Il terzo capitolo e il quarto capitolo sono due articoli di taglio storiografico in cui vengono illustrate le figure di due storici che, per motivi diversi, hanno lasciato memoria scritta dei Mongoli e del loro governo in Medio Oriente; da una parte una delle fonti più importanti per tutti gli specialisti di storia mongola in quanto assai dettagliata e compilata da un alto funzionario che ebbe diretta conoscenza di gran parte di ciò che descrive: Rashid ad-Din, dall’altra al-Nuwayri anch’egli pubblico amministratore nell’Egitto mamelucco e in Siria. Se Rashid ad-Din ebbe a che fare con la classe dirigente mongola a lungo in quanto funzionario fiscale dell’Ilkhanato, al-Nuwayri ebbe dei Mongoli una conoscenza indiretta, come vicini; Amitai dimostra che proprio quest’ultimo autore, morto nel 1333, debba essere rivalutato come fonte storica poiché alcuni passi della sua enciclopedia sono inediti e di essi non si è in grado di individuare la fonte.
Della conversione da parte dell’Ilkhanato all’Islam abbiamo detto; prima della presa di posizione ufficiale da parte di Ghazan vi fu un altro Ilkhan, Tegüder (1282-4), musulmano. Il suo regno fu assai breve ma molto importante e a esso è dedicato il capitolo sesto.
La seconda parte del libro affronta alcuni temi di storia politica, con particolare attenzione ai rapporti fra Il-Khanato e Egitto mamelucco.

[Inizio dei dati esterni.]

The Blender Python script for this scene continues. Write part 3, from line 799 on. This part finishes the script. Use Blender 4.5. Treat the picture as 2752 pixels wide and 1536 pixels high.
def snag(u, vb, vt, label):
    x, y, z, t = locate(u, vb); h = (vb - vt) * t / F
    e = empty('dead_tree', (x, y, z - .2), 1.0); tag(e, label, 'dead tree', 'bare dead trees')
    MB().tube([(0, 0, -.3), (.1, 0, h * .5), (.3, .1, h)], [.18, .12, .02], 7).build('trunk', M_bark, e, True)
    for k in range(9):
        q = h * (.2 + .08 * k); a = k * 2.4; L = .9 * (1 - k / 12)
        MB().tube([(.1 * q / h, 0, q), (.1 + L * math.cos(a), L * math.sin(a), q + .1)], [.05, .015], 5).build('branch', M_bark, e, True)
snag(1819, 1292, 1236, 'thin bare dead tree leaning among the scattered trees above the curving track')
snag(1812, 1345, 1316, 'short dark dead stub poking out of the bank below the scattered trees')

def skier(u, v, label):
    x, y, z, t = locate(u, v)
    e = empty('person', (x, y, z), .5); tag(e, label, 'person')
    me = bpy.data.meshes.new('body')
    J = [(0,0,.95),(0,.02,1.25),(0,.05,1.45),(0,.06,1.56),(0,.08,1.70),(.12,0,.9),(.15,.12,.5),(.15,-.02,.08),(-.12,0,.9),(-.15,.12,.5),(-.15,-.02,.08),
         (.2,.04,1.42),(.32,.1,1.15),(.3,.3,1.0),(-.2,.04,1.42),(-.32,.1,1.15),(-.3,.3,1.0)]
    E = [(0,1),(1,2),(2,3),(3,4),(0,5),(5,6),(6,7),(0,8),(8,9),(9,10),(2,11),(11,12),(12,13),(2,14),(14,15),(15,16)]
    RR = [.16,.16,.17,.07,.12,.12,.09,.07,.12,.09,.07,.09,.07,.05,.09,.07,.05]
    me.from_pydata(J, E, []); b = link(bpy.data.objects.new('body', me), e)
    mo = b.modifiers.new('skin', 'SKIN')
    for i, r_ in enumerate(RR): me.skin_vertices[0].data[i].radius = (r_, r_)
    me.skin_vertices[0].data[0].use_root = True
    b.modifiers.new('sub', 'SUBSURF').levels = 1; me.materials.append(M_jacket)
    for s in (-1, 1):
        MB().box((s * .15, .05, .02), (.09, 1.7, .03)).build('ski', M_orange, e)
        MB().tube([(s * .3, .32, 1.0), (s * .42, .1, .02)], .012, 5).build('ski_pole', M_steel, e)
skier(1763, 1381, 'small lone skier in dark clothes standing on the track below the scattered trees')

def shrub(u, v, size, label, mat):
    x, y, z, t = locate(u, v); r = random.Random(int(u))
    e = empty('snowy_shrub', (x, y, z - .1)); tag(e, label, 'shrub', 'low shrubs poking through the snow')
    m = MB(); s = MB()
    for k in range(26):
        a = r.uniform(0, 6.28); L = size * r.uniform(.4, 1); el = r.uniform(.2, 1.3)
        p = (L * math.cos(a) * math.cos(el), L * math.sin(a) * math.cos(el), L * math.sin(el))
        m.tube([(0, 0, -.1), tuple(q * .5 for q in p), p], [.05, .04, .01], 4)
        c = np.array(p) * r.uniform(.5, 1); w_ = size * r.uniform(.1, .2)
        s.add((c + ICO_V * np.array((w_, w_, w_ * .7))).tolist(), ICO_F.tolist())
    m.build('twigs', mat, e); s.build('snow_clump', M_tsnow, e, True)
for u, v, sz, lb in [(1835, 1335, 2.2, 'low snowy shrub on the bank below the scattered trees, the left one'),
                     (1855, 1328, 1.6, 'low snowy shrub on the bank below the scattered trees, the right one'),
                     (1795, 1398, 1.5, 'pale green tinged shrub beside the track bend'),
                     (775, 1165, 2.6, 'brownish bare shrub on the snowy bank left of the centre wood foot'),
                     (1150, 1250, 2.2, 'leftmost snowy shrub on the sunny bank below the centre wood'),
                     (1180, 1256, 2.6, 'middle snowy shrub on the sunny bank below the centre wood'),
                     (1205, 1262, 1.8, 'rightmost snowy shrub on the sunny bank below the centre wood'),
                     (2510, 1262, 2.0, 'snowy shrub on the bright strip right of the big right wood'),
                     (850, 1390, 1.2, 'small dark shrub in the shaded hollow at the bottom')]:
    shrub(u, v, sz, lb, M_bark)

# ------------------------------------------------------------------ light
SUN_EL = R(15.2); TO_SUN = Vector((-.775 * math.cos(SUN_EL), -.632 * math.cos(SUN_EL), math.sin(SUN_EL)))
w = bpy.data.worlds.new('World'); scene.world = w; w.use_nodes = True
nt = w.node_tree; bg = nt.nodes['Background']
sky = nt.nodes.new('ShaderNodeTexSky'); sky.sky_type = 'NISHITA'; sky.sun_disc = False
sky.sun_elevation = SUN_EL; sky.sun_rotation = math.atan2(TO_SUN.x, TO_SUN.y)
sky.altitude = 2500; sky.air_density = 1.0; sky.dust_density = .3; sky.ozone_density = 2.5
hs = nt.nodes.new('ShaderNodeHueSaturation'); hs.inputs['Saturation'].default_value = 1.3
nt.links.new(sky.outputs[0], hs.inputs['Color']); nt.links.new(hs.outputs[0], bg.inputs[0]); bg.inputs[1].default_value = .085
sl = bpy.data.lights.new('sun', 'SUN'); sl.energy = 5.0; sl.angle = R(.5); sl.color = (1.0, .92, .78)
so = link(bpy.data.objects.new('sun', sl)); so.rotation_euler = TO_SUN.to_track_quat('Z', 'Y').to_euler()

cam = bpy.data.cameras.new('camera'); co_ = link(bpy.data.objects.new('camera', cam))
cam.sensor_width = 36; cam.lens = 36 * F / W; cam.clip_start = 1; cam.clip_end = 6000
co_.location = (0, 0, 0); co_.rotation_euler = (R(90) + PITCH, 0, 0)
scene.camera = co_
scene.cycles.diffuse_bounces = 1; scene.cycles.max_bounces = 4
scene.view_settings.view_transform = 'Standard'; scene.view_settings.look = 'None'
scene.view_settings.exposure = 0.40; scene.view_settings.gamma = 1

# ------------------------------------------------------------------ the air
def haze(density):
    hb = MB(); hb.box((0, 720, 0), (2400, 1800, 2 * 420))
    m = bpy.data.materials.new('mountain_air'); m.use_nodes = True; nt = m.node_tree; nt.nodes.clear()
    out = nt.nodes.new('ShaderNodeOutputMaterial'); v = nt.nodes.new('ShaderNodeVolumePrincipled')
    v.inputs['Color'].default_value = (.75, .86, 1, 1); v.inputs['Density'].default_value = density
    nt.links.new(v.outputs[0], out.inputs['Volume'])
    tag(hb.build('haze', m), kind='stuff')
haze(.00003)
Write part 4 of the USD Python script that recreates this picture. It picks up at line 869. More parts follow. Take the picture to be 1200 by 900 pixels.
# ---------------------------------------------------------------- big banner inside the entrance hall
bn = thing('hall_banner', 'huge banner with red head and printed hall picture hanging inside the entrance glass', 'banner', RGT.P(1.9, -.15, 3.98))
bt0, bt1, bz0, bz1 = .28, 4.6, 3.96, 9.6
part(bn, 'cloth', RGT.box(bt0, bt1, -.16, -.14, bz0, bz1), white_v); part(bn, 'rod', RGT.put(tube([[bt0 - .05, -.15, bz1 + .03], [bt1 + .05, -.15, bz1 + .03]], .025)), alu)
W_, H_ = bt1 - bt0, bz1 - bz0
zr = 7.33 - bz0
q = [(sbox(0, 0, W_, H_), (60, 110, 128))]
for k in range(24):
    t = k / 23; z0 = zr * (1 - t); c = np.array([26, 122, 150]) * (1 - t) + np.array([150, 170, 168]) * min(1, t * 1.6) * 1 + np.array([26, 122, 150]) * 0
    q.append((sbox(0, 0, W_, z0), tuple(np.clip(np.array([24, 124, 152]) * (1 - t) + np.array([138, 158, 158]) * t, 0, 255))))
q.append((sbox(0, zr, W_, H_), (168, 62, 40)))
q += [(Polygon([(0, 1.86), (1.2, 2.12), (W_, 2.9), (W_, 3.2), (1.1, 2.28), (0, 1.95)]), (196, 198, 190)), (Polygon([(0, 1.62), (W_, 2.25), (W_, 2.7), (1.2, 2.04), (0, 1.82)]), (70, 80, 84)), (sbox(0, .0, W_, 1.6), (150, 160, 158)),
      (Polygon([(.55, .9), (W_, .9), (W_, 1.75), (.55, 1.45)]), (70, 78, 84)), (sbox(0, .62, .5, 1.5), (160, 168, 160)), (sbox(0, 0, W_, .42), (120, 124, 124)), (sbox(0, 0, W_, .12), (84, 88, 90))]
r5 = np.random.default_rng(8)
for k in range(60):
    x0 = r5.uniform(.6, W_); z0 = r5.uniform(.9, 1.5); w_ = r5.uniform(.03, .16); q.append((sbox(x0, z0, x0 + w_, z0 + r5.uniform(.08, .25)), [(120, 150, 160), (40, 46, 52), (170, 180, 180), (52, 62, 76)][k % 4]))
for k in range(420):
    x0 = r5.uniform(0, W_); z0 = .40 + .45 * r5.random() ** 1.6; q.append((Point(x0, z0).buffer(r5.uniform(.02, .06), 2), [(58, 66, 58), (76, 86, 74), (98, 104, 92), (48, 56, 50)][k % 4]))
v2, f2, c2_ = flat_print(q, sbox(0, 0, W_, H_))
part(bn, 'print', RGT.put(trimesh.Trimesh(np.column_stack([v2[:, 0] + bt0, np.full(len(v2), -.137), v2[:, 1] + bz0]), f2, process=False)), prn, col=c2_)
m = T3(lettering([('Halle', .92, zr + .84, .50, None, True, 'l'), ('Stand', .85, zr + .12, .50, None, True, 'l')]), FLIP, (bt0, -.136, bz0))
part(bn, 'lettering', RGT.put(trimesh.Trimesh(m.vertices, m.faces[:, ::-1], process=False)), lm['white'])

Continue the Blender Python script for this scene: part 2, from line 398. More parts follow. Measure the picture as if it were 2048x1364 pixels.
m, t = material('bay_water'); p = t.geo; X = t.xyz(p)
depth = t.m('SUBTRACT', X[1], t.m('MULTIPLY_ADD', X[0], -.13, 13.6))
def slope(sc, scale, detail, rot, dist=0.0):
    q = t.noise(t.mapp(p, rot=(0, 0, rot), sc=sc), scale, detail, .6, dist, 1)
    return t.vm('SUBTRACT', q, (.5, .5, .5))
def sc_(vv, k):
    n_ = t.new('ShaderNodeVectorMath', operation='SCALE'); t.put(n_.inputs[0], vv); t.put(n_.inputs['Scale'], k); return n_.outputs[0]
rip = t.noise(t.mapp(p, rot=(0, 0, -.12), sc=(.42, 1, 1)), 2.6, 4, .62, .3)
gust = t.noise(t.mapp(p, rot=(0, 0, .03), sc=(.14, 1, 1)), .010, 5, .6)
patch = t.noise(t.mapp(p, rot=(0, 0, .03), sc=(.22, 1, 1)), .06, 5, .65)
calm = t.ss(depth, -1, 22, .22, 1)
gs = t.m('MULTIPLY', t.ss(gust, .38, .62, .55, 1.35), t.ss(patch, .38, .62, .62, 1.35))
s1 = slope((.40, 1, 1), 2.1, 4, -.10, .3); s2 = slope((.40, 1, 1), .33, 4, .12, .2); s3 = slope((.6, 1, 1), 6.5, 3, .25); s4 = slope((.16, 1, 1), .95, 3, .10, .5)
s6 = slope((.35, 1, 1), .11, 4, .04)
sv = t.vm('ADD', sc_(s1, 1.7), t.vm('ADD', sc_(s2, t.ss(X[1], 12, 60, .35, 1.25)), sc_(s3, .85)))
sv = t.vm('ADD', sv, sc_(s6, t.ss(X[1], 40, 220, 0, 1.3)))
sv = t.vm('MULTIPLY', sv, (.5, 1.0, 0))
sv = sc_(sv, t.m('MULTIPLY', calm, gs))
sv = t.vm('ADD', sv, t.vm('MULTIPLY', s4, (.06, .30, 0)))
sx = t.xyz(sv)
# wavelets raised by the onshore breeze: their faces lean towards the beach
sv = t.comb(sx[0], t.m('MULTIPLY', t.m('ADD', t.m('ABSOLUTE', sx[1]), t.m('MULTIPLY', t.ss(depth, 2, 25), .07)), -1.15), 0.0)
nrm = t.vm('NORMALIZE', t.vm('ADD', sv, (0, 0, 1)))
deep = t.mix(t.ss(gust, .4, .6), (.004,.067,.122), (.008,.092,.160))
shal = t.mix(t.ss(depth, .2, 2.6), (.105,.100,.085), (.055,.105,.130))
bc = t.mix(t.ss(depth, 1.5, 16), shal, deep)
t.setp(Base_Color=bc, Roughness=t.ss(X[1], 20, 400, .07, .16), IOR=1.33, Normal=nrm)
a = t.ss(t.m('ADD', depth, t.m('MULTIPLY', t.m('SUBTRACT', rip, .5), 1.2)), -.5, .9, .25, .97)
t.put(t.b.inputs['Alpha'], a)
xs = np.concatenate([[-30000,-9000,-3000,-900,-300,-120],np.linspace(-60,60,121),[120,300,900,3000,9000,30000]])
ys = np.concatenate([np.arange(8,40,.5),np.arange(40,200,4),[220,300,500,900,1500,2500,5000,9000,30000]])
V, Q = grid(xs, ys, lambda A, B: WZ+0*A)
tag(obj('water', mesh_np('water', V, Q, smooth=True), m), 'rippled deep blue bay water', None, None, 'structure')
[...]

Il volume di Amitai ripercorre con lucidità e acume i decenni di vita di questo organismo politico affrontandone gli aspetti meno noti e quelli già oggetto di dispute scientifiche. L’analisi della documentazione e una non comune padronanza linguistica permettono all’Autore di offrire alla comunità degli studiosi un volume miscellaneo, scritto in anni di lavoro, ma tutto sommato organico e assai attuale. D’altra parte i meriti di questo studioso sono ormai molti e l’oggetto della nostra recensione non fa che confermarli tutti.